- GIVEN TASK -
What follows is a listing; restate every line of it word for word.

** START SOURCE DATA **

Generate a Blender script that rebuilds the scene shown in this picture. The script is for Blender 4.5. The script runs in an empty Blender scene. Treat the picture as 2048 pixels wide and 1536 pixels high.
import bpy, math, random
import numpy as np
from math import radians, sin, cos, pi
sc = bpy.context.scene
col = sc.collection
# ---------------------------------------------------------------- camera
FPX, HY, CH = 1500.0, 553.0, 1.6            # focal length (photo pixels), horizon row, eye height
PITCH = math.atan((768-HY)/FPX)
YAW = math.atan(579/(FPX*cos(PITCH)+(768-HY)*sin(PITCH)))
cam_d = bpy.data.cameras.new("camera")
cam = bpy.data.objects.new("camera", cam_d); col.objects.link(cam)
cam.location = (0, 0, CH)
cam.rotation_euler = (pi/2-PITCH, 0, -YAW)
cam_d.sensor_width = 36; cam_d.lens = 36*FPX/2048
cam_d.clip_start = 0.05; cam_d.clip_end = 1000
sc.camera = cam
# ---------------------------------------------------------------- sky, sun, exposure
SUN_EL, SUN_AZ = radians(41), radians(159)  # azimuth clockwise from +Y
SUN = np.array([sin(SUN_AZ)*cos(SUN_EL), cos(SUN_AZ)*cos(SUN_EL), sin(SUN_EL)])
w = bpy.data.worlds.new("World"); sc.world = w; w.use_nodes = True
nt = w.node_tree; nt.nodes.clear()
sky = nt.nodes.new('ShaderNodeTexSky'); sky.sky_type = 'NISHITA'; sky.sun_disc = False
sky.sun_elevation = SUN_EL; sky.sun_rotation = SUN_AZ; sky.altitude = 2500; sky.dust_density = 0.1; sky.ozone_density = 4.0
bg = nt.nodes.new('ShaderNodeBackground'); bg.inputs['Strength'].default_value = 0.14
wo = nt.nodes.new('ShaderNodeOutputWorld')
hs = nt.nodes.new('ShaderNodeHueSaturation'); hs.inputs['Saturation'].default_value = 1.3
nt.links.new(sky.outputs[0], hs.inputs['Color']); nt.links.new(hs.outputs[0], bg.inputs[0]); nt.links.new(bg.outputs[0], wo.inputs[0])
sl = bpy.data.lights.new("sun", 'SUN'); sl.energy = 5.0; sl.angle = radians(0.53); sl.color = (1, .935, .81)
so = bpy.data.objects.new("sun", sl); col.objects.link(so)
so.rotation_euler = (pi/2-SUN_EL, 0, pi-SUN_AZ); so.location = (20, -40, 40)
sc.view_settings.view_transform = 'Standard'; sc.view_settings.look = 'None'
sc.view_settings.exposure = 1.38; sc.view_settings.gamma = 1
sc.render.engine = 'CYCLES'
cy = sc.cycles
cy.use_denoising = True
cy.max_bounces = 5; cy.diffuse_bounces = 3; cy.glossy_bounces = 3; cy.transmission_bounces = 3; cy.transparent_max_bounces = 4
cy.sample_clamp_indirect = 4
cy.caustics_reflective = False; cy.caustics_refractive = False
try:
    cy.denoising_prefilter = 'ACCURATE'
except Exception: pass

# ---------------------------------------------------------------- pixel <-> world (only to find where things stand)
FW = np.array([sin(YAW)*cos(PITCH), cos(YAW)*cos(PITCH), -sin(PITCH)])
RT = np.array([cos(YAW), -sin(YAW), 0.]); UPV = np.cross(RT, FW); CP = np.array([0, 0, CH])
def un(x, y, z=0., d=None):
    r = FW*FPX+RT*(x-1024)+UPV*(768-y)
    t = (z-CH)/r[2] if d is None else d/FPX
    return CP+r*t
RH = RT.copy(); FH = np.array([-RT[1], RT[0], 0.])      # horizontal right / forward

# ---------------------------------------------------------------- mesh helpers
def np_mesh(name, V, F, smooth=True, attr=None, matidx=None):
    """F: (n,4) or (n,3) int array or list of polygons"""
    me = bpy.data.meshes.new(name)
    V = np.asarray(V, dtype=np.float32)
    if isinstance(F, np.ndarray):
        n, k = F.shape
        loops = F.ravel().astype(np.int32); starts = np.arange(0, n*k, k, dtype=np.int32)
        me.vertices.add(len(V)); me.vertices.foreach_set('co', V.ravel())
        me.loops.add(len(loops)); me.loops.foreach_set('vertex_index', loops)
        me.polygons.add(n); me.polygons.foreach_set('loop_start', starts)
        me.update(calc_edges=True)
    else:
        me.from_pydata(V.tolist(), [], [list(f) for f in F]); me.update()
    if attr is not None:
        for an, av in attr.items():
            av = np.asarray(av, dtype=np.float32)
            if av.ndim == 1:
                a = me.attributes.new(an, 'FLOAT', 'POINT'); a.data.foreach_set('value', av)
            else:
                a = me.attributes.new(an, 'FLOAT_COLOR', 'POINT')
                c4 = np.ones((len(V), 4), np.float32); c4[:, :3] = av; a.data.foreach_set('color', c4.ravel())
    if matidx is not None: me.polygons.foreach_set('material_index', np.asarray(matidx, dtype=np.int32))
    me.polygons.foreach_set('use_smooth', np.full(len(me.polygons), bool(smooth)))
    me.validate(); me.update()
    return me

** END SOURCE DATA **

- EXERCISE SOLUTION -
Generate a Blender script that rebuilds the scene shown in this picture. The script is for Blender 4.5. The script runs in an empty Blender scene. Treat the picture as 2048 pixels wide and 1536 pixels high.
import bpy, math, random
import numpy as np
from math import radians, sin, cos, pi
sc = bpy.context.scene
col = sc.collection
# ---------------------------------------------------------------- camera
FPX, HY, CH = 1500.0, 553.0, 1.6            # focal length (photo pixels), horizon row, eye height
PITCH = math.atan((768-HY)/FPX)
YAW = math.atan(579/(FPX*cos(PITCH)+(768-HY)*sin(PITCH)))
cam_d = bpy.data.cameras.new("camera")
cam = bpy.data.objects.new("camera", cam_d); col.objects.link(cam)
cam.location = (0, 0, CH)
cam.rotation_euler = (pi/2-PITCH, 0, -YAW)
cam_d.sensor_width = 36; cam_d.lens = 36*FPX/2048
cam_d.clip_start = 0.05; cam_d.clip_end = 1000
sc.camera = cam
# ---------------------------------------------------------------- sky, sun, exposure
SUN_EL, SUN_AZ = radians(41), radians(159)  # azimuth clockwise from +Y
SUN = np.array([sin(SUN_AZ)*cos(SUN_EL), cos(SUN_AZ)*cos(SUN_EL), sin(SUN_EL)])
w = bpy.data.worlds.new("World"); sc.world = w; w.use_nodes = True
nt = w.node_tree; nt.nodes.clear()
sky = nt.nodes.new('ShaderNodeTexSky'); sky.sky_type = 'NISHITA'; sky.sun_disc = False
sky.sun_elevation = SUN_EL; sky.sun_rotation = SUN_AZ; sky.altitude = 2500; sky.dust_density = 0.1; sky.ozone_density = 4.0
bg = nt.nodes.new('ShaderNodeBackground'); bg.inputs['Strength'].default_value = 0.14
wo = nt.nodes.new('ShaderNodeOutputWorld')
hs = nt.nodes.new('ShaderNodeHueSaturation'); hs.inputs['Saturation'].default_value = 1.3
nt.links.new(sky.outputs[0], hs.inputs['Color']); nt.links.new(hs.outputs[0], bg.inputs[0]); nt.links.new(bg.outputs[0], wo.inputs[0])
sl = bpy.data.lights.new("sun", 'SUN'); sl.energy = 5.0; sl.angle = radians(0.53); sl.color = (1, .935, .81)
so = bpy.data.objects.new("sun", sl); col.objects.link(so)
so.rotation_euler = (pi/2-SUN_EL, 0, pi-SUN_AZ); so.location = (20, -40, 40)
sc.view_settings.view_transform = 'Standard'; sc.view_settings.look = 'None'
sc.view_settings.exposure = 1.38; sc.view_settings.gamma = 1
sc.render.engine = 'CYCLES'
cy = sc.cycles
cy.use_denoising = True
cy.max_bounces = 5; cy.diffuse_bounces = 3; cy.glossy_bounces = 3; cy.transmission_bounces = 3; cy.transparent_max_bounces = 4
cy.sample_clamp_indirect = 4
cy.caustics_reflective = False; cy.caustics_refractive = False
try:
    cy.denoising_prefilter = 'ACCURATE'
except Exception: pass

# ---------------------------------------------------------------- pixel <-> world (only to find where things stand)
FW = np.array([sin(YAW)*cos(PITCH), cos(YAW)*cos(PITCH), -sin(PITCH)])
RT = np.array([cos(YAW), -sin(YAW), 0.]); UPV = np.cross(RT, FW); CP = np.array([0, 0, CH])
def un(x, y, z=0., d=None):
    r = FW*FPX+RT*(x-1024)+UPV*(768-y)
    t = (z-CH)/r[2] if d is None else d/FPX
    return CP+r*t
RH = RT.copy(); FH = np.array([-RT[1], RT[0], 0.])      # horizontal right / forward

# ---------------------------------------------------------------- mesh helpers
def np_mesh(name, V, F, smooth=True, attr=None, matidx=None):
    """F: (n,4) or (n,3) int array or list of polygons"""
    me = bpy.data.meshes.new(name)
    V = np.asarray(V, dtype=np.float32)
    if isinstance(F, np.ndarray):
        n, k = F.shape
        loops = F.ravel().astype(np.int32); starts = np.arange(0, n*k, k, dtype=np.int32)
        me.vertices.add(len(V)); me.vertices.foreach_set('co', V.ravel())
        me.loops.add(len(loops)); me.loops.foreach_set('vertex_index', loops)
        me.polygons.add(n); me.polygons.foreach_set('loop_start', starts)
        me.update(calc_edges=True)
    else:
        me.from_pydata(V.tolist(), [], [list(f) for f in F]); me.update()
    if attr is not None:
        for an, av in attr.items():
            av = np.asarray(av, dtype=np.float32)
            if av.ndim == 1:
                a = me.attributes.new(an, 'FLOAT', 'POINT'); a.data.foreach_set('value', av)
            else:
                a = me.attributes.new(an, 'FLOAT_COLOR', 'POINT')
                c4 = np.ones((len(V), 4), np.float32); c4[:, :3] = av; a.data.foreach_set('color', c4.ravel())
    if matidx is not None: me.polygons.foreach_set('material_index', np.asarray(matidx, dtype=np.int32))
    me.polygons.foreach_set('use_smooth', np.full(len(me.polygons), bool(smooth)))
    me.validate(); me.update()
    return me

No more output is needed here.